September 28, 2016
Does Wells Fargo Prove That All This Governance Stuff Is Just a Charade?
– Broc Romanek
This column from LA Times Michael Hiltzik about the Wells Fargo scandal is quite powerful & raises some good points. This Reuters piece says that the company’s board was successful in getting a voluntary clawback from the CEO to the tune of $41 million in unvested equity. It will be interesting to see if institutional investors give the directors here a pass – or does this rise to the Enron level? Here’s an excerpt from the LA Times column:
But symbolism cuts both ways, positively and negatively. Stumpf’s management, or lack of it, gives the lie to Wells Fargo’s facile “vision and values” statement, which states (next to a photo of Stumpf that could have been taken directly from a Brooks Bros. catalog page), “Everything we do is built on trust….It’s earned relationship by relationship.” No one takes such blather seriously, but seldom is it undermined as vividly by corporate behavior as it is at Wells Fargo.

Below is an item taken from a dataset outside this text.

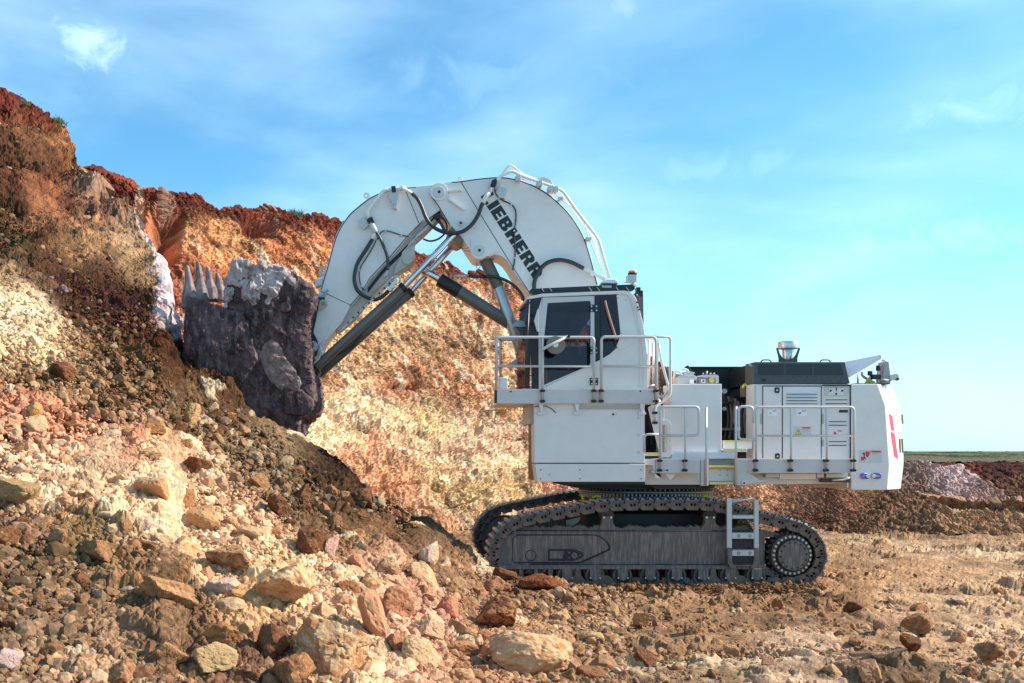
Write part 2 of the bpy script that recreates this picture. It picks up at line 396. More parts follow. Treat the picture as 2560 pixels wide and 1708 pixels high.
# ---- the rubble slope on the left (with the spur it leans on)
PT = np.array([(-400, 190), (-120, 215), (0, 228), (60, 240), (110, 262), (150, 288), (164, 318), (172, 352), (186, 405), (200, 425), (215, 440), (260, 480), (330, 548), (365, 600), (400, 655), (425, 720),
    (440, 790), (452, 850), (500, 905), (560, 975), (640, 1050), (700, 1072), (745, 1092), (820, 1150), (900, 1218), (1000, 1278), (1060, 1310), (1110, 1345), (1150, 1385), (1185, 1425), (1230, 1438), (1300, 1450), (1400, 1462), (1500, 1474), (1700, 1488)], float)
PD = np.array([(-400, 30), (0, 30), (180, 29), (330, 26.5), (452, 22.6), (560, 20.9), (745, 20.6), (900, 20.2), (1100, 20.0), (1185, 19.6), (1300, 19.1), (1500, 18.8), (1700, 18.6)], float)
PB = np.array([(-400, 8.0), (0, 8.6), (400, 9.0), (800, 9.15), (1100, 9.25), (1300, 9.35), (1700, 9.5)], float)
YB = 1850.0
PS = np.array([(-400, 190), (0, 238), (60, 275), (330, 548), (400, 655), (452, 850), (560, 975), (745, 1092), (1000, 1278), (1185, 1425), (1300, 1450), (1700, 1488)], float)   # the crest without its overhangs, for the lie of the slope
def pile_depth(px, py):
    yt = np.interp(px, PS[:, 0], PS[:, 1]); dt = np.interp(px, PD[:, 0], PD[:, 1]); db = np.interp(px, PB[:, 0], PB[:, 1])
    t = np.clip((YB - py) / (YB - yt), 0, 1.12); k = np.interp(px, [0, 450, 900], [0.45, 0.3, 0.0])
    g = t * (1 + k * (1 - t))
    return 1 / (1 / db + (1 / dt - 1 / db) * g)
PILE_C = [(0, 640, 30, (90, 60, 38)), (80, 680, 30, (95, 62, 38)), (160, 740, 35, (92, 54, 32)), (200, 820, 35, (110, 72, 40)), (260, 840, 40, (95, 54, 28)), (300, 900, 40, (110, 72, 40)), (180, 900, 30, (165, 138, 100)), (0, 900, 30, (215, 190, 145)), (240, 900, 40, (140, 110, 72)), (100, 600, 30, (88, 58, 36)), (250, 690, 35, (100, 64, 40)), (320, 780, 35, (88, 50, 28)), (420, 870, 30, (92, 52, 26)), (0, 520, 30, (85, 60, 38)), (60, 350, 30, (120, 80, 50)), (130, 430, 25, (100, 62, 40)), (400, 930, 40, (96, 60, 34)), (520, 960, 30, (90, 56, 30)),
    (20, 245, 40, (125, 52, 35)), (110, 275, 30, (135, 55, 32)), (165, 300, 22, (140, 60, 35)), (60, 320, 45, (140, 96, 60)), (150, 350, 26, (178, 122, 70)), (165, 420, 22, (150, 105, 55)),
    (70, 400, 50, (105, 72, 45)), (30, 470, 50, (110, 66, 42)), (130, 480, 55, (135, 78, 50)), (200, 470, 35, (165, 140, 115)), (90, 540, 40, (190, 130, 85)), (10, 560, 50, (95, 76, 45)), (240, 540, 45, (150, 110, 88)),
    (330, 600, 50, (165, 138, 105)), (60, 620, 45, (105, 85, 48)), (220, 640, 55, (165, 130, 88)), (350, 700, 45, (155, 125, 82)), (120, 700, 60, (92, 56, 34)), (250, 750, 70, (90, 52, 28)), (370, 830, 60, (100, 56, 26)),
    (60, 780, 60, (245, 225, 185)), (10, 700, 40, (190, 160, 115)), (110, 860, 50, (232, 210, 165)), (190, 860, 40, (180, 150, 108)), (415, 800, 16, (240, 225, 235)), (428, 750, 14, (240, 225, 235)), (385, 690, 9, (225, 205, 210)), (405, 720, 9, (232, 215, 222)), (436, 820, 13, (240, 225, 235)),
    (450, 900, 50, (98, 56, 24)), (560, 1010, 50, (105, 72, 42)), (330, 960, 70, (140, 108, 70)), (480, 1040, 60, (135, 110, 75)), (620, 1120, 60, (135, 112, 82)), (700, 1200, 60, (130, 112, 82)), (200, 950, 60, (165, 135, 95)),
    (60, 950, 50, (130, 95, 58)), (40, 1040, 60, (222, 155, 120)), (160, 1080, 60, (225, 152, 112)), (60, 1160, 70, (240, 205, 165)), (260, 1150, 70, (225, 190, 150)), (400, 1180, 70, (225, 185, 145)), (330, 1120, 40, (215, 130, 95)), (520, 1240, 70, (235, 198, 155)), (420, 1290, 70, (240, 212, 170)),
    (640, 1300, 60, (225, 180, 140)), (800, 1180, 45, (80, 56, 34)), (900, 1260, 45, (88, 62, 36)), (770, 1280, 60, (105, 78, 48)), (1000, 1330, 45, (112, 84, 54)), (880, 1350, 60, (140, 108, 72)), (1090, 1380, 50, (140, 110, 80)),  # dark brown crest spots hold soil tone and the crest's shadow together
    (60, 1300, 60, (160, 130, 98)), (50, 1420, 80, (112, 92, 66)), (170, 1500, 80, (128, 104, 76)), (60, 1560, 80, (145, 120, 92)), (200, 1650, 90, (165, 138, 108)), (230, 1400, 60, (145, 122, 82)), (350, 1450, 70, (150, 115, 75)), (420, 1600, 80, (140, 110, 80)),
    (600, 1400, 70, (235, 200, 155)), (720, 1420, 70, (238, 205, 150)), (620, 1520, 60, (225, 185, 130)), (820, 1480, 60, (240, 200, 160)), (950, 1450, 60, (220, 175, 140)), (650, 1650, 70, (140, 105, 78)), (880, 1600, 70, (225, 190, 145)), (1060, 1560, 70, (220, 170, 138)),
    (1180, 1480, 60, (170, 135, 98)), (1200, 1620, 70, (195, 150, 108)), (1350, 1520, 70, (165, 130, 92)), (1400, 1650, 70, (170, 138, 100)), (1300, 1460, 50, (120, 86, 52))]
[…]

In any event, more than symbolism is at issue. Wells Fargo’s share price fell by as much as 10% after the settlement; as of Monday, it’s still down 8%. That’s a cost to shareholders. The $185-million settlement will also come out of their pockets, not senior executives’. The questions sure to be raised by regulators about whether Wells Fargo has become too big to manage will be a further threat, as will the prospect of further civil actions or even criminal prosecution.
Warren’s question about clawing back Tolstedt’s pay is apt, but it doesn’t go far enough. The clawback provision appearing in the company’s proxy statement applies to “improper or grossly negligent failure, including in a supervisory capacity, to identify, escalate, monitor or manage… risks material to the Company.” How could that not apply to the chairman and CEO on whose watch the very reputation of the company was shattered, opening it up to perhaps billions of dollars in civil judgments and redoubled scrutiny by banking regulators? Stumpf received more than $100 million in compensation in 2011-15, which would make for a good start in covering the company’s penalties.

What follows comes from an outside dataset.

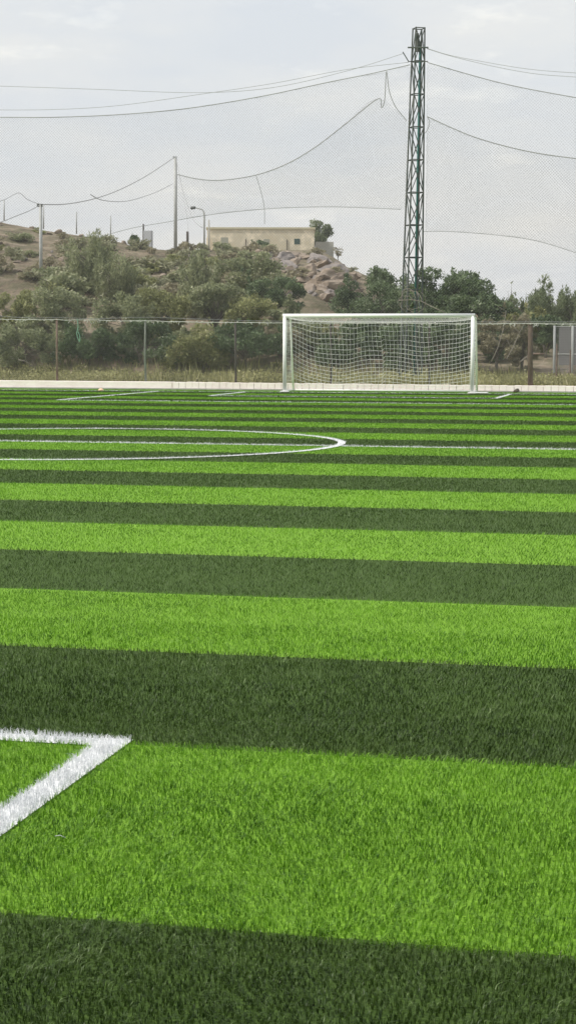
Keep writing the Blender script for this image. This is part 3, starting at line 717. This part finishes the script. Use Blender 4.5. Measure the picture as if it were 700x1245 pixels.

That brings us to the other players in this tragic drama: the Wells Fargo Board of Directors. The firm’s proxy statement brims with testimonials to how the directors’ “leadership and management experience” enhances Wells’ performance. But the only skill they really seem to exhibit is the ability (to quote George Orwell) to hold onto their board seats as if with “prehensile bottoms.”
Some have served since the 1990s, and one for nearly a quarter-century. That suggests that cobwebs have been growing in the board suite for years. The board cost Wells Fargo $20.8 million in compensation during the five years of scandal, each member collecting an average of nearly $300,000 a year. What Wells Fargo’s shareholders got for this money was scandal and a $185-million bill.